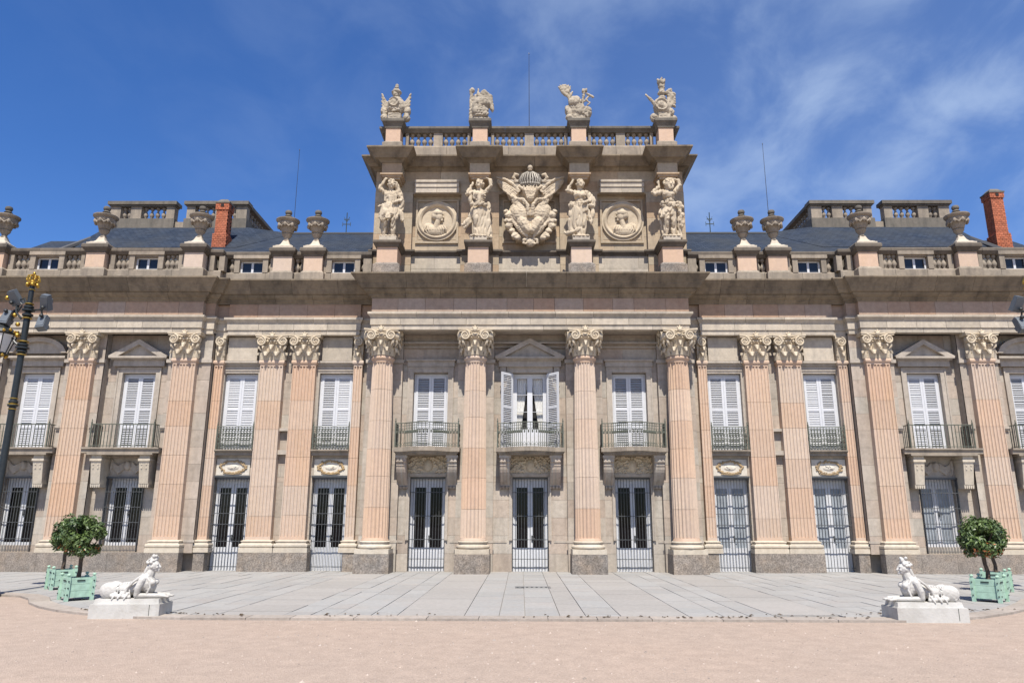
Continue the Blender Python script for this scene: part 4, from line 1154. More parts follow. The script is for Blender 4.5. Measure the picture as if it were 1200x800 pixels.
for s in (-1,1):
    A = terrace(roof, *sorted((s*18.15, s*15.35)), 5.0, -1 if s < 0 else 1)
    B = terrace(roof, *sorted((s*14.82, s*12.22)), 5.0, 1 if s < 0 else -1)
    for xo, T in ((s*12.22, B), (s*18.15, A)):
        mb = MB(); a, b = sorted((xo-.30*(1 if xo > 0 else -1)*(1 if abs(xo) > 15 else -1), xo)); mb.box(a,b,5.4,8.6,13.7,14.27); mb.box(a-.06,b+.06,5.42,8.6,14.92,15.07); mb.box(a,b,8.2,8.6,14.27,14.92)
        ob('terrace_return', mb, 'dark_stone', T)
        for k in range(8): ob('baluster', bal, 'rail_stone', T, loc=((a+b)/2, 5.7+.31*k, 14.28))
    mb = MB(); mb.box(*sorted((s*15.35, s*14.82)), 5.05, 5.4, 13.7, 14.16); ob('terrace_step', mb, 'rail_stone', B)

# ================================================================== ATTIC
att = empty_part('attic', palace)
AX = (-5.03,-1.82,1.82,5.03)
Bk = MB()
# podium, wall and panels
ashlar(att, -5.72, 5.72, .86, 9.85, 11.05, backing=Bk, course=.7, length=1.0, mat='archi', depth=.3)
ashlar(att, -5.72, 5.72, .95, 11.2, 13.5, backing=Bk, course=.62, length=1.1, mat='attic', depth=.3)
for c in AX:
    l, r = c-.70, c+.70
    ashlar(att, max(l,-5.76), min(r,5.76), .74, 9.85, 11.05, backing=Bk, course=.8, length=1.5, mat='attic', depth=.2)
    ashlar(att, max(l,-5.76), min(r,5.76), .70, 11.22, 13.5, backing=Bk, course=.62, length=1.5, mat='attic', depth=.25)
ob('mortar_backing', Bk, 'mortar', att)
ab = MB(); ab.box(-5.70,5.70,1.2,4.5,9.5,14.8); ob('attic_core', ab, 'attic', att)
APATH = [(-5.76,4.5),(-5.76,.74)]
for c in AX:
    if c > -5: APATH += [(c-.72,.86),(c-.72,.74)]
    APATH += [(c-.42,.74),(c-.42,-.04) ,(c+.42,-.04),(c+.42,.74)] if False else []
    if c < 5: APATH += [(c+.72,.74),(c+.72,.86)]
APATH += [(5.76,.74),(5.76,4.5)]
sweep_blocks(APATH, [(-.2,11.03),(.02,11.03),(.06,11.09),(.10,11.13),(.12,11.15),(.12,11.21),(-.2,11.23)], 1.6, 'podium_cap', 'rail_dark', att)
# entablature stepping out over each statue
EP = [(-5.72,4.5),(-5.72,.70)]
for c in AX: EP += [(c-.36,.70),(c-.36,.0),(c+.36,.0),(c+.36,.70)]
EP += [(5.72,.70),(5.72,4.5)]
sweep_blocks(EP, [(-.25,13.92),(.0,13.92),(.0,14.32),(-.25,14.32)], 1.2, 'frieze_stone', 'attic', att)
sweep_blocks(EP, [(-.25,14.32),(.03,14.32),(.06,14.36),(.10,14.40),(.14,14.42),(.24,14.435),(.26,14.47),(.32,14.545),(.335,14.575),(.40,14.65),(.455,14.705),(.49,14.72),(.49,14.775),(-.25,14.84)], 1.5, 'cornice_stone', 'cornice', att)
aw = MB(); 
for a, b in ((-4.33,-2.52),(-1.12,1.12),(2.52,4.33)):
    aw.box(a-.1,b+.1,.70,1.0,13.42,13.92)
aw.box(-5.72,-5.6,.70,4.4,13.5,13.92); aw.box(5.6,5.72,.70,4.4,13.5,13.92); ob('upper_attic_wall', aw, 'attic', att)
for c in AX:
    mb = MB(); mb.box(max(c-.72,-5.72),min(c+.72,5.72),.69,1.0,13.5,13.92,tone()); ob('stone', mb, 'attic', att)
    mb = MB(); mb.box(c-.36,c+.36,.0,.69,13.78,13.92,.7); mb.box(c-.41,c+.41,-.05,.69,13.86,13.915,.7); mb.box(c-.30,c+.30,.05,.69,13.70,13.78,.6); ob('impost_block', mb, 'attic', att)
for a, b in ((-4.25,-2.60),(-1.02,1.02),(2.60,4.25)):
    for z0_, z1_, pr in ((13.42,13.62,.0),(13.63,13.80,.03),(13.81,13.90,.07)):
        n = 2
        for k in range(n):
            mb = MB(); mb.box(a+(b-a)*k/n+.004,a+(b-a)*(k+1)/n-.004,.56-pr,.72,z0_,z1_,tone()); ob('architrave_stone', mb, 'archi', att)
# raised panel frames with ears
def panel(a, b):
    mb = MB(); y = .95
    for (p, q, z0_, z1_) in ((a,a+.07,11.62,13.2),(b-.07,b,11.62,13.2)): mb.box(p,q,y-.07,y+.01,z0_,z1_)
    mb.box(a,b,y-.068,y+.01,11.55,11.62); mb.box(a,b,y-.068,y+.01,13.2,13.27)
    mb.box(a+.10,b-.10,y-.012,y+.02,11.70,13.12)
    ob('panel_frame', mb, 'attic', att)
panel(-4.22,-2.63); panel(2.63,4.22); panel(-1.0,1.0)
# pedestals of the statues
def attic_pedestal(x):
    p = empty_part('statue_pedestal', palace); yf = -.16
    mb = MB(); mb.box(x-.36,x+.36,yf,.75,10.42,11.0,tone()); ob('pedestal_die', mb, 'pink', p)
    mb = MB(); mb.box(x-.47,x+.47,yf-.10,.75,9.84,10.34,tone()); mb.frustum(x,.27,10.34,10.42,.45,.50,.37,.44); ob('pedestal_base', mb, 'granite', p)
    mb = MB(); sweep(mb, [(x-.36,.75),(x-.36,yf),(x+.36,yf),(x+.36,.75)], [(-.3,11.0),(.03,11.0),(.06,11.06),(.11,11.11),(.14,11.14),(.14,11.21),(.12,11.23),(-.3,11.23)]); ob('pedestal_cap', mb, 'rail_dark', p)
    mb = MB(); mb.box(x-.30,x+.30,-.18,.42,11.23,11.41,.6); ob('statue_plinth', mb, 'archi', p)
for c in AX: attic_pedestal(c)
# balustrade on top
AB = empty_part('attic_balustrade', palace)
TP = [(-5.55,4.2),(-5.55,.40),(5.55,.40),(5.55,4.2)]
sweep_blocks(TP, [(-.5,14.8),(.0,14.8),(.0,15.18),(-.03,15.24),(-.5,15.24)], 1.3, 'balustrade_base', 'rail_stone', AB)
sweep_blocks(TP, [(-.36,15.785),(-.02,15.785),(.0,15.82),(.05,15.87),(.08,15.91),(.08,15.985),(.05,16.01),(-.36,16.01)], 1.6, 'balustrade_rail', 'dark_stone', AB)
for c in AX:
    mb = MB(); mb.box(c-.27,c+.27,-.05,.55,15.17,15.70,tone()); ob('pedestal_die', mb, 'pink', AB)
    mb = MB(); mb.box(c-.37,c+.37,-.14,.60,14.82,15.10,tone()); mb.frustum(c,.24,15.10,15.17,.36,.37,.28,.30); ob('pedestal_base', mb, 'rail_stone', AB)
    mb = MB(); sweep(mb, [(c-.27,.6),(c-.27,-.05),(c+.27,-.05),(c+.27,.6)], [(-.25,15.70),(.03,15.70),(.05,15.78),(.09,15.86),(.13,15.91),(.145,15.93),(.145,16.02),(.12,16.05),(-.25,16.05)]); ob('pedestal_cap', mb, 'dark_stone', AB)
for a, b in zip(AX, AX[1:]):
    mid = (a+b)/2
    for p, w_ in ((a+.44,.12),(b-.44,.12),(mid,.34)):
        mb = MB(); mb.box(p-w_/2,p+w_/2,.45,.75,15.24,15.785,tone()); ob('balustrade_pier', mb, 'rail_stone', AB)
    for lo, hi in ((a+.5,mid-.17),(mid+.17,b-.5)):
        n = 4 if b-a < 3.3 else 5
        for k in range(n): ob('baluster', bal, 'rail_stone', AB, loc=(lo+(hi-lo)*(k+.5)/n, .58, 15.24))
for s in (-1,1):
    for k in range(9): ob('baluster', bal, 'rail_stone', AB, loc=(s*5.38, .95+.34*k, 15.24))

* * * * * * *

> [Direction] Return the material line for line, from its beginning to the line that contains "mb, 'rail_stone', B)", with the pictures left out.

> [Answer to this task]
Continue the Blender Python script for this scene: part 4, from line 1154. More parts follow. The script is for Blender 4.5. Measure the picture as if it were 1200x800 pixels.
for s in (-1,1):
    A = terrace(roof, *sorted((s*18.15, s*15.35)), 5.0, -1 if s < 0 else 1)
    B = terrace(roof, *sorted((s*14.82, s*12.22)), 5.0, 1 if s < 0 else -1)
    for xo, T in ((s*12.22, B), (s*18.15, A)):
        mb = MB(); a, b = sorted((xo-.30*(1 if xo > 0 else -1)*(1 if abs(xo) > 15 else -1), xo)); mb.box(a,b,5.4,8.6,13.7,14.27); mb.box(a-.06,b+.06,5.42,8.6,14.92,15.07); mb.box(a,b,8.2,8.6,14.27,14.92)
        ob('terrace_return', mb, 'dark_stone', T)
        for k in range(8): ob('baluster', bal, 'rail_stone', T, loc=((a+b)/2, 5.7+.31*k, 14.28))
    mb = MB(); mb.box(*sorted((s*15.35, s*14.82)), 5.05, 5.4, 13.7, 14.16); ob('terrace_step', mb, 'rail_stone', B)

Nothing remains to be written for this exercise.